((

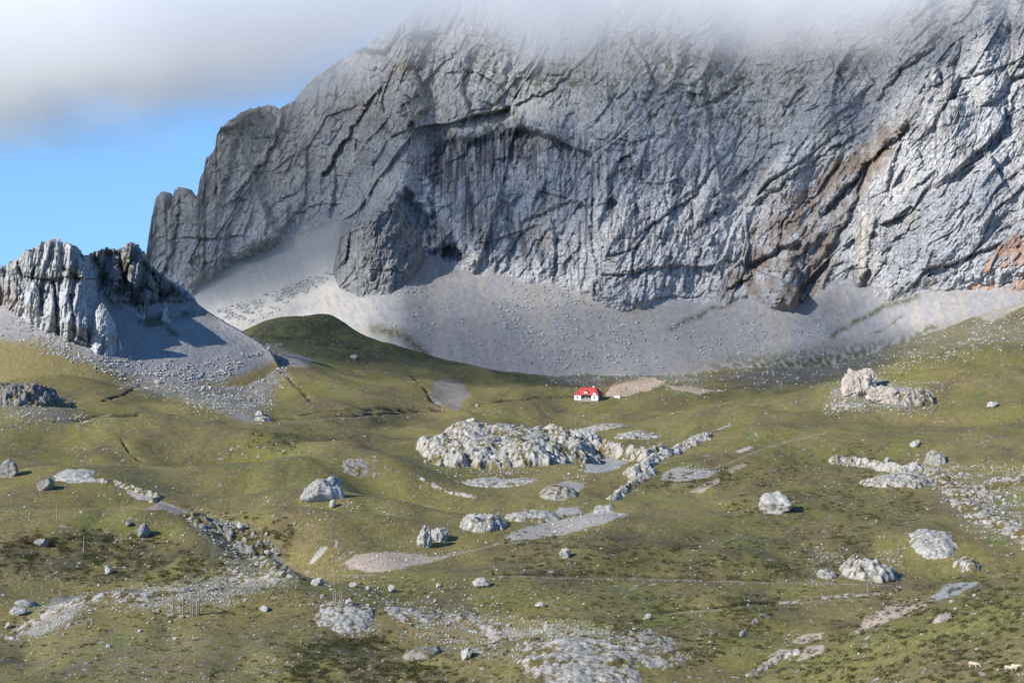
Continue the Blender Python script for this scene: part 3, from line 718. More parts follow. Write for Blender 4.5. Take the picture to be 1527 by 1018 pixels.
# the right-hand spur
SP_TOP = line([(1262,440),(1272,395),(1274,345),(1285,305),(1305,268),(1330,228),(1352,205),(1378,178),(1388,145),(1412,98),(1436,52),(1456,12),(1470,-8),(1500,-25),(1700,-80)])
SP_BOT = line([(1262,446),(1290,424),(1305,450),(1330,452),(1370,440),(1400,432),(1450,442),(1500,440),(1700,420)])
def steep_spur(P, Q):
    S = 2.2 * np.exp(0.5 * noise2(P / 50, Q / 50, 401))
    g = poly_soft([(1405,345),(1450,315),(1527,280),(1700,240),(1700,275),(1527,300),(1460,335),(1420,350)], P, Q, 7)
    S = S * (1 - g) + 0.7 * g
    return S
SPUR = Depth(1250, 1712, -120, 480, 2, SP_BOT, lambda P: MAIN(P, SP_BOT(P)) + 3, steep_spur, 7)
def depth_spur(P, Q):
    r = rockrelief(P, Q, 2150, 410, 0.9, 0.5)
    for pts, wd, amt in [([(1300,330),(1290,380),(1286,420)], 7, -14), ([(1440,110),(1400,180),(1370,240)], 5, 12), ([(1527,115),(1480,130),(1440,150)], 3.5, 12), ([(1460,230),(1475,255),(1460,280)], 5, 12),
                         ([(1350,300),(1410,260),(1440,240)], 7, -9), ([(1320,380),(1390,340),(1430,320)], 5, 8), ([(1440,390),(1425,430)], 6, 10), ([(1500,330),(1470,380),(1440,440)], 7, 14), ([(1345,210),(1330,260)], 4, 9)]:
        r = r + amt * stroke(pts, wd, P + 3 * noise2(P / 9, Q / 9, 408), Q)
    edge = ss(1262, 1285, P)
    return SPUR(P, Q) + 25 * (1 - edge) + r * (0.3 + 0.7 * edge) * ss(-6, 22, SP_BOT(P) - Q)
def color_spur(P, Q, V):
    x = (P - CX) * 2150 / F; z = (HY - Q) * 2150 / F
    n1 = fbm2(x / 60, z / 60, 4, 431); n2 = fbm2(x / 12, z / 20, 4, 432); n3 = fbm2(x / 4, z / 5, 3, 433)
    C = mixc(np.broadcast_to(LIME * 1.02, P.shape + (3,)), WARM, np.clip(0.1 + n1, 0, .4)) * (1 + 0.25 * n2 + 0.15 * n3)[..., None]
    fine = fbm2((x - 0.4 * z) / 2.6, z / 6, 3, 444, 0.65, True); C = mixc(C, STAIN * 1.2, np.clip((fine - 0.42) * 3.5, 0, 0.7))
    C = mixc(C, STAIN, np.clip((fbm2(x / 3.5, z / 40, 3, 435) - 0.12) * 2.8, 0, 0.65))
    g = poly_soft([(1405,350),(1450,315),(1527,278),(1700,240),(1700,275),(1527,300),(1460,338),(1420,355)], P + 8 * n2, Q + 8 * n2, 5)
    C = mixc(C, VEG * 0.75, g * np.clip(0.9 + n2, 0, 1))
    C = mixc(C, BRN, poly_soft([(1370,440),(1400,400),(1440,360),(1500,330),(1527,360),(1527,400),(1440,440)], P + 14 * n2, Q, 10) * np.clip(0.45 + 2 * n2, 0, .85))
    C = mixc(C, (0.38, 0.235, 0.165), poly_soft([(1430,445),(1450,400),(1490,360),(1527,350),(1700,340),(1700,450)], P + 8 * n2, Q + 8 * n2, 8) * np.clip(0.75 + 1.5 * n2, 0, .9))
    C = mixc(C, (0.48, 0.44, 0.37), stroke([(1290,330),(1284,370),(1286,420)], 8, P, Q) * 0.8)
    C = mixc(C, VEG, np.clip((n2 + 0.6 * n3 - 0.2) * 2.5, 0, 0.5) * 0.5)
    return np.clip(C, 0.02, 0.8)
face('mountain_spur', np.arange(1262, 1700, 1.2), SP_TOP, lambda x: SP_BOT(x) + 8, 420, depth_spur, color_spur, M_cliff, back=120, rag=3, rag_len=9, seed=5)
lump('pale_rock_dome', 1438, 1700, [(1438,262),(1448,240),(1457,215),(1472,192),(1495,170),(1527,150),(1600,120),(1700,90)], [(1438,268),(1450,290),(1470,305),(1527,285),(1600,260),(1700,235)], 70, 1.6, LIME * 1.22, base=SPUR, d0=2080, seed=441, sc=0.7, centre=0.6, back=40)
lump('red_rock_tower', 1441, 1486, [(1441,446),(1446,410),(1450,392),(1460,386),(1472,388),(1480,400),(1486,430)], [(1441,450),(1458,460),(1475,452),(1486,442)], 34, 5, RUST * 1.35, base=SPUR, d0=2000, seed=445, sc=0.35, brown=(0.42, 0.25, 0.17), back=25)
lump('small_red_rock', 1424, 1445, [(1424,440),(1428,426),(1436,422),(1445,436)], [(1424,444),(1434,446),(1445,442)], 18, 4, RUST * 0.8, base=SPUR, d0=2000, seed=447, sc=0.25, back=15, st=0.7)

# --- the nearer crag on the left with its fan of scree
C_TOP = line([(-160,430),(-60,415),(0,402),(8,398),(25,388),(38,378),(50,371),(60,366),(72,362),(85,361),(97,364),(108,370),(114,376),(122,384),(128,386),(140,378),(160,374),(176,374),(190,366),(197,365),(206,372),(213,384),(222,398),(232,409),(248,420),(262,428),(278,437),(287,446),(293,455),(320,473),(350,490),(385,511),(403,526),(420,556),(440,600)])
C_BOT = line([(-160,530),(0,515),(60,520),(110,535),(150,552),(200,572),(260,585),(330,580),(380,560),(415,545),(440,545)])
C_CL = line([(-160,470),(0,452),(30,475),(60,490),(100,505),(128,516),(134,500),(140,455),(150,432),(170,452),(190,463),(215,478),(225,455),(250,450),(275,457),(293,463),(320,476),(350,494),(385,514),(415,535),(440,580)])
C_D = line([(-160,1470),(0,1448),(150,1432),(260,1442),(340,1468),(440,1525)])
C_CLS = C_CL
C_CL = line([(-160,470),(0,452),(30,475),(60,490),(100,505),(128,516),(134,500),(140,455),(150,432),(170,452),(190,463),(215,478),(225,455),(250,449),(272,453),(284,449),(296,445),(440,430)])
CRAG = Depth(-170, 446, 340, 700, 2, lambda x: C_BOT(x) + 95, lambda x: C_D(x) - 95, lambda P, Q: np.where(Q > C_CLS(P), 0.58, 2.2 * np.exp(0.4 * noise2(P / 30, Q / 30, 501))), 5, 41)
BLK = [(-40,480),(-20,405),(20,390),(50,360),(100,355),(118,378),(128,420),(131,470),(129,525),(100,512),(50,490)]
BLK2 = [(185,360),(205,360),(225,400),(240,440),(222,480),(208,475),(196,430)]
def depth_crag(P, Q):
    c = C_CL(P) + 3 * noise2(P / 8, Q / 8, 505)
    rock = ss(-2, 3, c - Q)
    r = rockrelief(P, Q, 1500, 510, 0.42, 0.12)
    x = (P - CX) * 1500 / F; z = (HY - Q) * 1500 / F
    r = r - 7 * fbm2((x - 0.15 * z) / 9, z / 60, 3, 515, 0.6, True)
    low = ss(0, 30, c - Q)
    r = r - 17 * low * poly_soft(BLK, P + 2 * noise2(P / 5, Q / 5, 507), Q, 3) - 8 * low * poly_soft(BLK2, P + 3 * noise2(P / 5, Q / 5, 507), Q, 5)
    r = r + 9 * stroke([(140,378),(145,400),(150,430)], 8, P, Q)
    for pts, wd, amt in [([(30,400),(38,430),(32,470)], 3, 6), ([(80,420),(84,460),(88,500)], 2.5, 8), ([(60,430),(64,470)], 2, 5), ([(105,440),(112,500)], 2.5, 6), ([(95,400),(125,420)], 3, 5), ([(178,380),(186,420)], 3, 7), ([(228,410),(238,440)], 3, 6)]:
        r = r + amt * stroke(pts, wd, P + 1.5 * noise2(P / 5, Q / 5, 508), Q)
    scr = 0.5 * fbm2(x / 7, z / 4, 4, 520, 0.6)
    return CRAG(P, Q) + rock * (r + 2) + (1 - rock) * scr
def color_crag(P, Q, V):
    x = (P - CX) * 1500 / F; z = (HY - Q) * 1500 / F
    c = C_CL(P) + 3 * noise2(P / 8, Q / 8, 505); rock = ss(-1, 3, c - Q)
    n2 = fbm2(x / 8, z / 10, 4, 532); n3 = fbm2(x / 2, z / 2.5, 3, 533)
    C = np.broadcast_to(LIME * 0.86, P.shape + (3,)) * (1 + 0.25 * n2 + 0.25 * n3)[..., None]
    vz = poly_soft([(-20,400),(60,362),(128,380),(128,400),(100,430),(40,430),(0,440)], P, Q, 10) * 0.6 + poly_soft([(130,375),(200,368),(240,410),(290,450),(290,470),(220,460),(150,430)], P, Q, 6)
    C = mixc(C, VEG * 0.75, np.clip((n2 + n3 * 0.5 + 0.12) * 3, 0, 0.9) * np.clip(vz, 0, 1))  # dark turf tint; on the right half it also stands in for shade
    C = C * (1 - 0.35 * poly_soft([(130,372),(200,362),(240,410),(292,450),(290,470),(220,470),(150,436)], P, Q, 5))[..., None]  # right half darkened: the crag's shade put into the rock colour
    C = mixc(C, (0.25, 0.15, 0.10), poly_soft([(-40,440),(0,420),(30,450),(20,475),(-40,480)], P, Q, 10) * 0.5)
    S = np.broadcast_to(SCR * np.array((0.86, 0.86, 0.87)), P.shape + (3,)) * (1 + 0.3 * fbm2(x / 1.5, z / 1.5, 3, 540) + 0.15 * fbm2(x / 10, z / 10, 3, 541))[..., None]
    S = mixc(S, VEG * 0.8, np.clip(stroke([(210,478),(240,485),(262,500)], 6, P, Q) + stroke([(290,458),(330,482)], 4, P, Q) + stroke([(215,480),(290,465)], 7, P, Q), 0, 1) * np.clip(0.5 + 2 * n2, 0, .9))
    # edges of the fan run out into turf
    edge = C_BOT(P) - 12 + 8 * n2
    S = mixc(S, OLIVE * 0.9 + GREEN * 0.1, ss(-10, 12, Q - edge) * np.clip(1.0 + 0.6 * n3, 0, 1))
    return np.clip(S * (1 - rock[..., None]) + C * rock[..., None], 0.02, 0.8)
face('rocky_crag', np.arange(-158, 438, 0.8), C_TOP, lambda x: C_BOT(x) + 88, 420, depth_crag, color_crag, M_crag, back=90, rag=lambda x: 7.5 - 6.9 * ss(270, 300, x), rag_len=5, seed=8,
     mat2=(M_scree, lambda P, Q: ss(-1, 3, C_CL(P) + 3 * noise2(P / 8, Q / 8, 505) - Q)))
lump('rock_pinnacle', 133, 182, [(133,525),(137,490),(141,468),(147,456),(152,452),(158,459),(163,468),(170,482),(176,500),(182,522)], [(133,522),(145,530),(160,532),(182,528)], 16, 9, LIME * 1.05, base=CRAG, d0=1450, seed=551, sc=0.22, kind=None, m=M_crag, centre=0.35, back=12, st=0.5,
     label='tall pale limestone pinnacle rising from the scree below the left crag', cat='rock pinnacle', push=2)
lump('rock_pinnacle', 240, 255, [(240,478),(244,462),(248,454),(251,464),(255,479)], [(240,480),(255,482)], 5, 9, LIME, base=CRAG, d0=1470, seed=556, sc=0.1, kind=None, m=M_crag, centre=0.4, back=5, st=0.4,
     label='small thin rock spike standing alone on the upper scree', cat='rock pinnacle', push=1)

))

Exercise brief
Scan the lines for the string "face". Copy out each line that matches.

The answer
face('mountain_spur', np.arange(1262, 1700, 1.2), SP_TOP, lambda x: SP_BOT(x) + 8, 420, depth_spur, color_spur, M_cliff, back=120, rag=3, rag_len=9, seed=5)
face('rocky_crag', np.arange(-158, 438, 0.8), C_TOP, lambda x: C_BOT(x) + 88, 420, depth_crag, color_crag, M_crag, back=90, rag=lambda x: 7.5 - 6.9 * ss(270, 300, x), rag_len=5, seed=8,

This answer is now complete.